*What is asked:* Wherever the string "types" appears, copy the whole line.

Items from a dataset

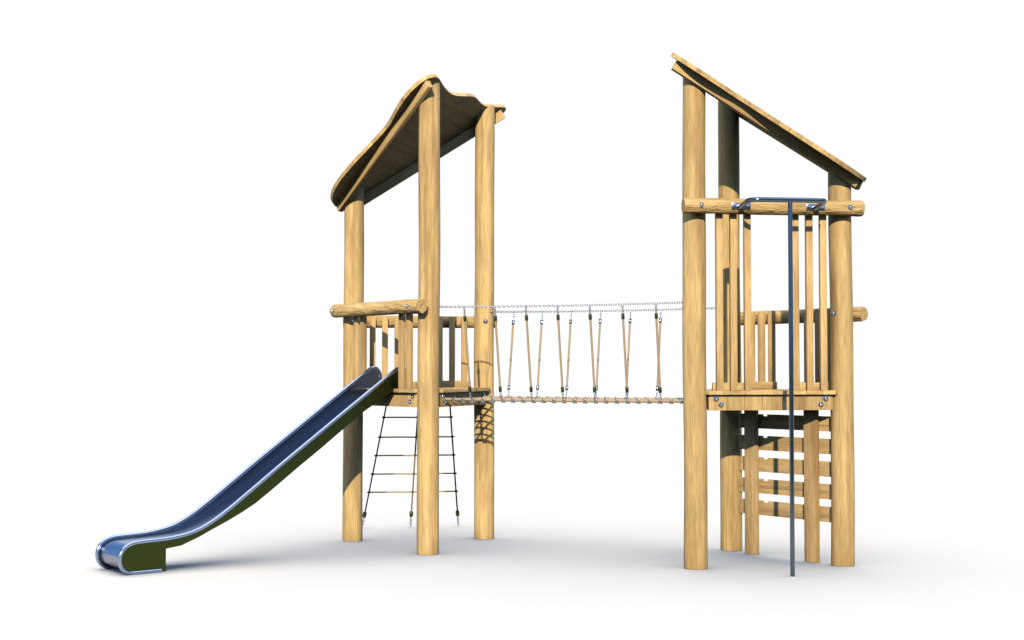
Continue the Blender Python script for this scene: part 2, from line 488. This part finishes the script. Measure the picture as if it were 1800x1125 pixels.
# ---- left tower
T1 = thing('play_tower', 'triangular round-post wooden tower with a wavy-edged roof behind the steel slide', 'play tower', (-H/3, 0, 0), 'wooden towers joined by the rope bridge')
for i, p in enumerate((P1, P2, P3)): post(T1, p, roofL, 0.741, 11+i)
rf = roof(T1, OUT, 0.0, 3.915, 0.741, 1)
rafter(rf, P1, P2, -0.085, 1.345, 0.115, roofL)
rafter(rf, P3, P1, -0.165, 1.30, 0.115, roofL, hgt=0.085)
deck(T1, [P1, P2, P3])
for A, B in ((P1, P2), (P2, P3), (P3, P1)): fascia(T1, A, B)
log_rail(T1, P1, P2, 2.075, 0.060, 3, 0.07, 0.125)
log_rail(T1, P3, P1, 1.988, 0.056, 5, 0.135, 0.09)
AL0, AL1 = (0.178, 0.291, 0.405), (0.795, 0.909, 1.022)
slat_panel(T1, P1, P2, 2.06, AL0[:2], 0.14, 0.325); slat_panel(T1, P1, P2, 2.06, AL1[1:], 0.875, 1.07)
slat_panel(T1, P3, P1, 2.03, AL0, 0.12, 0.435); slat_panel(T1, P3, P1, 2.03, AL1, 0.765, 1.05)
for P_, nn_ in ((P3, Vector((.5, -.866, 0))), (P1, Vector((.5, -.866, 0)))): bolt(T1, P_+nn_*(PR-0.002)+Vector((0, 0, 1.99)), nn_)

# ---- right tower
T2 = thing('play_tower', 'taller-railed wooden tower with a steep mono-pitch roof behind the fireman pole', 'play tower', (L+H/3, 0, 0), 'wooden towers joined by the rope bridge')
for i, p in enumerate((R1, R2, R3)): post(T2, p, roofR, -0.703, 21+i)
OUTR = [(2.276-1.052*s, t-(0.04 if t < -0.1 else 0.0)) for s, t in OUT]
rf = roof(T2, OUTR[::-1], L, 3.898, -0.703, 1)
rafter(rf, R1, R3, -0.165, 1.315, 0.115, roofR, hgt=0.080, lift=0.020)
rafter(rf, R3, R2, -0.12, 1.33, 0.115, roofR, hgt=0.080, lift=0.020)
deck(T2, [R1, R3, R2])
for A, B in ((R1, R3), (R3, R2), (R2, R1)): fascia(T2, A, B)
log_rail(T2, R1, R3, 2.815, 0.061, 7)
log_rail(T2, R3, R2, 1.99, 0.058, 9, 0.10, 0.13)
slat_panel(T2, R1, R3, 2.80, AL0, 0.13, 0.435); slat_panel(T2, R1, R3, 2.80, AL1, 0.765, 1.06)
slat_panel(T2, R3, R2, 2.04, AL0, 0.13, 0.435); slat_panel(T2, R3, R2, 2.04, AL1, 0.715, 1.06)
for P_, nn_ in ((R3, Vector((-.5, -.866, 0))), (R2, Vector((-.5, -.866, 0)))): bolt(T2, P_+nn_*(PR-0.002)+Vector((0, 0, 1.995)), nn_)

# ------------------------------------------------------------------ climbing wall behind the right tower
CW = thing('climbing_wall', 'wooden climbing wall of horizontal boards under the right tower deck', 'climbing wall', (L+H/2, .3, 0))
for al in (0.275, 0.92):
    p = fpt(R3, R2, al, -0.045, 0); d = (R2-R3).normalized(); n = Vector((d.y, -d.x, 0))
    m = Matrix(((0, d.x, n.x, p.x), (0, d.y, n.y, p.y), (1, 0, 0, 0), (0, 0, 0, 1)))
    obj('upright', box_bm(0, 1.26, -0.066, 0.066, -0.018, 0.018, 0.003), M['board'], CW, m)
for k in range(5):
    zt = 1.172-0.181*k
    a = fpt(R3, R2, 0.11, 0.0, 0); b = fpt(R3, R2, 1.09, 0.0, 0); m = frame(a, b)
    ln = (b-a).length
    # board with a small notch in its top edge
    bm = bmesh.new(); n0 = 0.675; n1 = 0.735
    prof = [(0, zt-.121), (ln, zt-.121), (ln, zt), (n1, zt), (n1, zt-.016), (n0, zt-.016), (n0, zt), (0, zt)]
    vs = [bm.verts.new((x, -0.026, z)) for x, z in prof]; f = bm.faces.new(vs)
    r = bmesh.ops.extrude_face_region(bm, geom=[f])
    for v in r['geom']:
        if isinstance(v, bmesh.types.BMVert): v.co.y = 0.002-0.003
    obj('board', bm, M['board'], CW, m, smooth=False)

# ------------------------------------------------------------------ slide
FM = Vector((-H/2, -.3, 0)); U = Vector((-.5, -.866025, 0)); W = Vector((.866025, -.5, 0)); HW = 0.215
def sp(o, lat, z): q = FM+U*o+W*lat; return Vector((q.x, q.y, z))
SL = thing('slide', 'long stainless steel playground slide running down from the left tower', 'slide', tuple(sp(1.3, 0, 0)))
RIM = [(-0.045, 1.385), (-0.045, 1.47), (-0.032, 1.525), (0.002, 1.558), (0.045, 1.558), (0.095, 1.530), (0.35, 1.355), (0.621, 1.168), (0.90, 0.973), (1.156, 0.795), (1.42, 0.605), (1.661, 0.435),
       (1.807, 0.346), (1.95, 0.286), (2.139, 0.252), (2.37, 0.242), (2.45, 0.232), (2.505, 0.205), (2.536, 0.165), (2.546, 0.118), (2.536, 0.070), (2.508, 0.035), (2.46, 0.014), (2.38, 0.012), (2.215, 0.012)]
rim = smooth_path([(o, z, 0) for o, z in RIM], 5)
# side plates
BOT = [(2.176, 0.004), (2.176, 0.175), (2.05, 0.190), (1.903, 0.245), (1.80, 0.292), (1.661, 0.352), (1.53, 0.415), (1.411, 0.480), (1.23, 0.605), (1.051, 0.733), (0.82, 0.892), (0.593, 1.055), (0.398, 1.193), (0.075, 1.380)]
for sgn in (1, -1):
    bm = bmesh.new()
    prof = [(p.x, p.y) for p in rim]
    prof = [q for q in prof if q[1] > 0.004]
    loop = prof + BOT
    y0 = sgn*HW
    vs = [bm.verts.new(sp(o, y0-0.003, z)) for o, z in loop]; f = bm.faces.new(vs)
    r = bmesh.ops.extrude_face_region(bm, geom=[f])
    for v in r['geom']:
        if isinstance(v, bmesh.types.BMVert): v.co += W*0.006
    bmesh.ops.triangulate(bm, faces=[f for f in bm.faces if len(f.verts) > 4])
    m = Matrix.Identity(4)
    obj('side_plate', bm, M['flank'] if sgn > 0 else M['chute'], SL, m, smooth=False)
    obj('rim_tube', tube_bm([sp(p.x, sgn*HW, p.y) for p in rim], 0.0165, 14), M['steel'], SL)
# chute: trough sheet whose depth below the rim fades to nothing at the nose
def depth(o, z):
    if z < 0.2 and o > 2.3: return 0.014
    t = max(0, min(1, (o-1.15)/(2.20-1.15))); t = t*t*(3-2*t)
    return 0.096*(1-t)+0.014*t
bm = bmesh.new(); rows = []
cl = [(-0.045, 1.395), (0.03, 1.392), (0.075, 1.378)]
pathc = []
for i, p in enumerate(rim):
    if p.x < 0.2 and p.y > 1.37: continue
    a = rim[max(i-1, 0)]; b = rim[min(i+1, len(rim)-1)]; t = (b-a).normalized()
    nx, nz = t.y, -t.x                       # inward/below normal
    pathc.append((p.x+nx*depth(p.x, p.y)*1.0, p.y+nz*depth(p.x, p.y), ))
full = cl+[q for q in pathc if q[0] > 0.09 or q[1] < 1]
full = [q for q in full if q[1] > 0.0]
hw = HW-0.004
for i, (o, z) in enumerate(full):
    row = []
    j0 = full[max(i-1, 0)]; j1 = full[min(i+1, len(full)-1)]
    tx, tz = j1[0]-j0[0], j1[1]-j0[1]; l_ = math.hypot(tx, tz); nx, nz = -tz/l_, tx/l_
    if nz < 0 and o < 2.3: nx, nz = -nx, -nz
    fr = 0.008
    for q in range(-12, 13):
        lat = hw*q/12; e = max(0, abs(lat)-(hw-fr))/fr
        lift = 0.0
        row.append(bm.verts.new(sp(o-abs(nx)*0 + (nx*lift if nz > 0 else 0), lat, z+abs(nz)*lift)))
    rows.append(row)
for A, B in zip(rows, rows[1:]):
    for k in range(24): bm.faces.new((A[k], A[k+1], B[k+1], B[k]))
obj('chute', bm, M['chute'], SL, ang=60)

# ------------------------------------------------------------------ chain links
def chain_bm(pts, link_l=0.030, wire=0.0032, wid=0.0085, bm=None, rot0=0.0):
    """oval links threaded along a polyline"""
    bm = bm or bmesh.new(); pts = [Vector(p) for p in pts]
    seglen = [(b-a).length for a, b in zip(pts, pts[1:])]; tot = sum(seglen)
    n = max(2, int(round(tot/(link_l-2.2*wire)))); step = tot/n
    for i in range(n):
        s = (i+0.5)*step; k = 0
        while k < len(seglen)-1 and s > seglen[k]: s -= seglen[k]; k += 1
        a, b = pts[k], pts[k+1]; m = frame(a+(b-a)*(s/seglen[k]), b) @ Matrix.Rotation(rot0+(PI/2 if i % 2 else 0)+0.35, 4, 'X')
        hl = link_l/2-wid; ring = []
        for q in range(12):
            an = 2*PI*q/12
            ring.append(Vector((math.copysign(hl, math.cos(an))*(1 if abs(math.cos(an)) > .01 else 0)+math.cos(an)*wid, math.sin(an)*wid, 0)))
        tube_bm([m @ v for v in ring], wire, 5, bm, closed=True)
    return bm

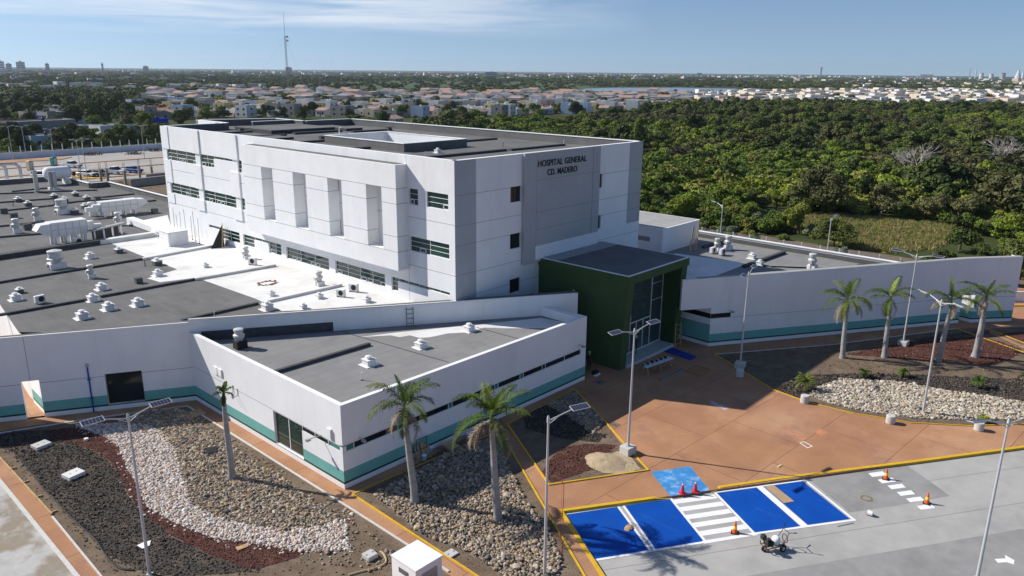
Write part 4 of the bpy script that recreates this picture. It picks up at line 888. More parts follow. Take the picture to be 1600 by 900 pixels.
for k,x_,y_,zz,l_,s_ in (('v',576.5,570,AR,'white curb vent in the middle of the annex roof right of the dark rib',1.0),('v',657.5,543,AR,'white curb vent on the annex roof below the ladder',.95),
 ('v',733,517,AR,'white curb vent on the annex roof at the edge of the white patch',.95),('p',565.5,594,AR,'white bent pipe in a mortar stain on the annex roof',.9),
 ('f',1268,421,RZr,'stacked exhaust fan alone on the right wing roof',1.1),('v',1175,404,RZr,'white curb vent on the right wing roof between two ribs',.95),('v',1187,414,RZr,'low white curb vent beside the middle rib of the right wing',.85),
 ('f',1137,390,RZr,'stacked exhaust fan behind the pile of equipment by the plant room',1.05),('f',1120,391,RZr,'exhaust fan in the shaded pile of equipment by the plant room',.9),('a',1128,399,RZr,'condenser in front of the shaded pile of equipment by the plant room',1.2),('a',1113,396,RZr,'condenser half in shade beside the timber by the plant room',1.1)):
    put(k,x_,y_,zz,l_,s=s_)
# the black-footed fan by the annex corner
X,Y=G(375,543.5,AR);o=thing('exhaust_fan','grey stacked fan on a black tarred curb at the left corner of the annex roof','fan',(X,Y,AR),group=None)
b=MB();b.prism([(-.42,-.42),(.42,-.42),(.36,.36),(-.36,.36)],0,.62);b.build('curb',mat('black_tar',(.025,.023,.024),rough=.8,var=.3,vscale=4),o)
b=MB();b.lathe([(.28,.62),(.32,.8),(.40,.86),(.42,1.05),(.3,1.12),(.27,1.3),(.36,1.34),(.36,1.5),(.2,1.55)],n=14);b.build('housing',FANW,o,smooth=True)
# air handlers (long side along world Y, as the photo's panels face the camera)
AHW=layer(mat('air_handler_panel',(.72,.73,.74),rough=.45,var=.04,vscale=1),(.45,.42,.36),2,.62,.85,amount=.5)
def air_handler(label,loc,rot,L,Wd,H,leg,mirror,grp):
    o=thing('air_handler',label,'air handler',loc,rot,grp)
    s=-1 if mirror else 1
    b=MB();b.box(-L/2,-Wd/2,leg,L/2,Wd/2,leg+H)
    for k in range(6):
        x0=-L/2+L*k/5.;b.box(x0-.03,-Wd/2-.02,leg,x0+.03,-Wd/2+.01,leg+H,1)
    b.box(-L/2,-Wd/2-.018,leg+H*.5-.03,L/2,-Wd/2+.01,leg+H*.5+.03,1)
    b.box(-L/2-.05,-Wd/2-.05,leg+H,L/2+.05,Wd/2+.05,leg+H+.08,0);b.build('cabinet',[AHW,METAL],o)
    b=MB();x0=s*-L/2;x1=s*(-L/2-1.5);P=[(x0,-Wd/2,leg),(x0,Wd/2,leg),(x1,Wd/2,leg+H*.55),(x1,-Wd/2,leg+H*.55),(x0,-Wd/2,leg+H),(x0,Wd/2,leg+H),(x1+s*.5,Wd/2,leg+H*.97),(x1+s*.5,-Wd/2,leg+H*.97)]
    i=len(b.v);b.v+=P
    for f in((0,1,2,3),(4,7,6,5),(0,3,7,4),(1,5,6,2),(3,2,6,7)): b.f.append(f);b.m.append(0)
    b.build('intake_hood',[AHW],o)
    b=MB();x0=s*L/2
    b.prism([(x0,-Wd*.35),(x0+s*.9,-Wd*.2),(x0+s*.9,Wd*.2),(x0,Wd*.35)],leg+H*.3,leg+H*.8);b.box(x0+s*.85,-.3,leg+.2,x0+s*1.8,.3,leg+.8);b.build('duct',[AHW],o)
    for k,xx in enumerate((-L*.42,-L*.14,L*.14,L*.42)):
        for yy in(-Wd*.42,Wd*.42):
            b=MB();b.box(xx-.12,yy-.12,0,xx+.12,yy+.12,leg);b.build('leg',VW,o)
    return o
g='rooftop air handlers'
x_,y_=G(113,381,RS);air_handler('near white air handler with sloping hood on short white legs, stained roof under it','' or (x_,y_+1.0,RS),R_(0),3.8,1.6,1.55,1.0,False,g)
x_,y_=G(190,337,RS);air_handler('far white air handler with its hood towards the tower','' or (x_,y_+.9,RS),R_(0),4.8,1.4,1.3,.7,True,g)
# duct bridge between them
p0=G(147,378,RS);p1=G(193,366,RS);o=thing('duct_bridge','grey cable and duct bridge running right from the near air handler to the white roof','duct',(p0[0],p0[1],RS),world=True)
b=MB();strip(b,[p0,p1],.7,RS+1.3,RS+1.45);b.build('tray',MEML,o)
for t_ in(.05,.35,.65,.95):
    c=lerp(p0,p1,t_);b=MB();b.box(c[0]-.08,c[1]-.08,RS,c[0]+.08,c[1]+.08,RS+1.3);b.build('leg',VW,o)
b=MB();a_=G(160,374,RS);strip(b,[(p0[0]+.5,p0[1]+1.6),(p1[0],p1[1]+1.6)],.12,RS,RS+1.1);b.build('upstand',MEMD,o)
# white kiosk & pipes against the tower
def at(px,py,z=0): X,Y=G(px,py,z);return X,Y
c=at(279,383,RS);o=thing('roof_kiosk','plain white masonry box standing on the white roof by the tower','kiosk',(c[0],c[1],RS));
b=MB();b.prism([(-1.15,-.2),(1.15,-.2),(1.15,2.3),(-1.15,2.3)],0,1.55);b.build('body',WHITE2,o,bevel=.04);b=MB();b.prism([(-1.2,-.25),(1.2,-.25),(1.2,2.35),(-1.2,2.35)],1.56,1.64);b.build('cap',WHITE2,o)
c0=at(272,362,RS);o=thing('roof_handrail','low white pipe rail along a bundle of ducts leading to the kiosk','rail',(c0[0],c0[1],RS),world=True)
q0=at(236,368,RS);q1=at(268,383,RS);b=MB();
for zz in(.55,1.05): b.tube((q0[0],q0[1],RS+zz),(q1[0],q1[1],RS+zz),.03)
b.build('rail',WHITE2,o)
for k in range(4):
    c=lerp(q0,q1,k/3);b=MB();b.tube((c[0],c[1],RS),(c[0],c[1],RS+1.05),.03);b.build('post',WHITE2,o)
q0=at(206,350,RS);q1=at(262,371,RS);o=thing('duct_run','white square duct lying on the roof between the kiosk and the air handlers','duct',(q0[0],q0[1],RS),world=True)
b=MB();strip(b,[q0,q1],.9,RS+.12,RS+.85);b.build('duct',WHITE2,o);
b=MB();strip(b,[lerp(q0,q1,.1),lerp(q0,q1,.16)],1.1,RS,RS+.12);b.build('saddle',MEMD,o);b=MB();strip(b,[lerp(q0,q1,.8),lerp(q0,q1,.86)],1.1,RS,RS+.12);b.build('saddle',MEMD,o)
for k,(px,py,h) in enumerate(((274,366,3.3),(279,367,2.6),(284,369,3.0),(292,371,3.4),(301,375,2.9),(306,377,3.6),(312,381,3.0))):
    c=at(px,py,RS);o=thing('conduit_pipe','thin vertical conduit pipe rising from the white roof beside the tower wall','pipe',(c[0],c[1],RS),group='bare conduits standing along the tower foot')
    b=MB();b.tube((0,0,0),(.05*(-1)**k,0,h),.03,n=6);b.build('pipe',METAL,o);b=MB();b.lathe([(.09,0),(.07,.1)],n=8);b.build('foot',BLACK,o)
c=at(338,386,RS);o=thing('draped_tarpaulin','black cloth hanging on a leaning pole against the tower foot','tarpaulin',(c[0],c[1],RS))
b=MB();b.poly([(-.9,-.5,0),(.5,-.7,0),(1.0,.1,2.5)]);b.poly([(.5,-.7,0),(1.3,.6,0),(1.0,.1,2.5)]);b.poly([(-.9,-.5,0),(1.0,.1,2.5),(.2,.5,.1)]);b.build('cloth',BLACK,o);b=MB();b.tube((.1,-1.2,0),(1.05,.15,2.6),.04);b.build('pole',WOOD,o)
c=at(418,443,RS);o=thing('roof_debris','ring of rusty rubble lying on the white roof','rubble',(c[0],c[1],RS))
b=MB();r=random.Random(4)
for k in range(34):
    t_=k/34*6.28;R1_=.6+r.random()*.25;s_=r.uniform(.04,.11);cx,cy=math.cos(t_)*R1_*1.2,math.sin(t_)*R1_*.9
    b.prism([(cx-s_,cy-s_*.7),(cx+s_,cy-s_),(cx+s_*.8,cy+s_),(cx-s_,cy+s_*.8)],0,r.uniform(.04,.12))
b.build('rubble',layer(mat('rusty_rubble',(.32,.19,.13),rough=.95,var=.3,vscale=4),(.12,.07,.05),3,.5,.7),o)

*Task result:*
        if isinstance(v, bmesh.types.BMVert): v.co.y = 0.002-0.003
        if isinstance(v, bmesh.types.BMVert): v.co += W*0.006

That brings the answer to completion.